Introduction
摘要
Situated at the crossroads of Europe, Africa, and Asia, the Middle East has historically been a strategic area that has been vied for over centuries by competing powers. In modern history, the region had been traditionally dominated by the Ottoman and Persian Empires until the arrival of colonial European powers. With the influx of novel players to the pivotal constituency, a new set of authorities were to extend their influence into the region. External dominance loomed against the backdrop of the decline in supremacy of the formerly vigorous domestic Middle Eastern empires, which also coincided with stagnating economies that were unable to compete with the flourishing ones of Europe. Moreover, intense competition between European powers for the expansion of their territories in the Middle East further served as a catalyst to not only the demise of the Ottomans and Persians but also the changing of the political landscape in the region. The Persian Gulf region in particular had been affected and throughout history had witnessed dramatic rises and gradual ebbs of empires that once maintained boundaries along its shores.
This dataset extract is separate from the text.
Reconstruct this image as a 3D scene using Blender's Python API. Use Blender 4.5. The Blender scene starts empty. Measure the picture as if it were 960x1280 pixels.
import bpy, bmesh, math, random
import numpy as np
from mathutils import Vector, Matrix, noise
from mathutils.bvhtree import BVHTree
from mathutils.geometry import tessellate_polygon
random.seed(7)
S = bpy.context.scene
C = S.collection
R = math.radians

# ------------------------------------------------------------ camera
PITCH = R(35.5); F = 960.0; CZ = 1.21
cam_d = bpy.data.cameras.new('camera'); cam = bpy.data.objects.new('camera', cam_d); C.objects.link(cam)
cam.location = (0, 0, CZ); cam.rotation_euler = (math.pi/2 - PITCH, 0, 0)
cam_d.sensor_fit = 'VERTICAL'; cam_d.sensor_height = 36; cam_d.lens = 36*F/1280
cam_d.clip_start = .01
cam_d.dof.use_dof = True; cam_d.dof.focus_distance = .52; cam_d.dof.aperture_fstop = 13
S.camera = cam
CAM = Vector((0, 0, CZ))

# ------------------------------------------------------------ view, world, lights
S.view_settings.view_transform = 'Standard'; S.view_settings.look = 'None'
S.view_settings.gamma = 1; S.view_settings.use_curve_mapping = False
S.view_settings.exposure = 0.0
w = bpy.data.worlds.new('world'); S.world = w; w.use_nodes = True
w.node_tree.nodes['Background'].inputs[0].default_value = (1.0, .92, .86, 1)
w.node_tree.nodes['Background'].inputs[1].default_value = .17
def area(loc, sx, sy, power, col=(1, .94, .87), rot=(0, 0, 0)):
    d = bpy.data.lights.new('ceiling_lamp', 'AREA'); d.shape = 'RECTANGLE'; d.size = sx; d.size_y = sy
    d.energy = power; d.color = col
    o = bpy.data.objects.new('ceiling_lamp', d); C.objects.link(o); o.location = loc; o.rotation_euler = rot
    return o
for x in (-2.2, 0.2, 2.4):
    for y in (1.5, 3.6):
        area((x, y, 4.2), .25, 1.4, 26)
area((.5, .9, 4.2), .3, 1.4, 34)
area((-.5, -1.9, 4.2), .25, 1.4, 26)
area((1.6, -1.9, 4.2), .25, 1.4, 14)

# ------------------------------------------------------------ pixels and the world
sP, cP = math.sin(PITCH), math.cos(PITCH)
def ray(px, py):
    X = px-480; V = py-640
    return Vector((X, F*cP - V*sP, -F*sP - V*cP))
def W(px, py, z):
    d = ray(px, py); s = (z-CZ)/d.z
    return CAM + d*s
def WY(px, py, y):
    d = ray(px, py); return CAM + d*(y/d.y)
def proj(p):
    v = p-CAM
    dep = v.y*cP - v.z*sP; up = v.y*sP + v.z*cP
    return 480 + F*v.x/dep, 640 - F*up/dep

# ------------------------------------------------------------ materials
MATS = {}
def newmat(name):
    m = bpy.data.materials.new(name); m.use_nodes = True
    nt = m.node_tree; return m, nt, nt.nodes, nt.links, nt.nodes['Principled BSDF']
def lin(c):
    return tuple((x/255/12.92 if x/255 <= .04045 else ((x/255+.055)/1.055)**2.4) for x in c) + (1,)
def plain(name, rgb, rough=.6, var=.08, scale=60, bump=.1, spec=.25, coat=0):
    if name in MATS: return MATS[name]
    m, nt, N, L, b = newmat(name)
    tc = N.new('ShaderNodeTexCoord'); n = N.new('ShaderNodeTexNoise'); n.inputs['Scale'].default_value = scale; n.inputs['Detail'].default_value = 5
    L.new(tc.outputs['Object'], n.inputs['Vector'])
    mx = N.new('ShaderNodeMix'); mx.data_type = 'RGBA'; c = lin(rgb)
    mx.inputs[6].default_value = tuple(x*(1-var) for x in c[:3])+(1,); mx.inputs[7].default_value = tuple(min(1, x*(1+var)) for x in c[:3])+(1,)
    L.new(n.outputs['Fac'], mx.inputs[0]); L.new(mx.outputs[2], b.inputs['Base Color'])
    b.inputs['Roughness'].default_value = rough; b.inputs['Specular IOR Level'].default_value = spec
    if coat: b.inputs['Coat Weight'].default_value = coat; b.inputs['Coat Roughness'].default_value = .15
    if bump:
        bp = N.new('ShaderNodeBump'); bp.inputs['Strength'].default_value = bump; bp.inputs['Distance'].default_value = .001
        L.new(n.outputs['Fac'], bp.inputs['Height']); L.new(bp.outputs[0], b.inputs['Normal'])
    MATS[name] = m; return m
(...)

At the time of withdrawal from the Middle East by the Europeans, the Persian Gulf found itself with a very different set of states than prior to colonization. The newly reshaped Persian Gulf eventually found itself to include Iraq, Kuwait, Qatar, Bahrain, Saudi Arabia, the United Arab Emirates (UAE), and Oman as allocating nations opposite the traditional littoral state of Iran. Despite the formation of the new states in the region, the Persian Gulf had already been host to a variety of ethnicities and histories as well as being endowed with coveted natural resources; including pearl-producing oysters (Davidson 2005: 5–6), fishing grounds (Ibid), date palming estates (Ibid), oil, gas (Ibid), and even water as a potential source of wealth. The strategic waterway is moreover significant since it provides tactical access to the historic Tigris and Euphrates rivers, the Strait of Hormuz, and to the rest of the world past the Arabian Sea. Indeed, the Persian Gulf can be viewed as an attractive interaction of wealth and diversity, however, ethnic variability and an abundance of natural resources can potentially be a budding dilemma.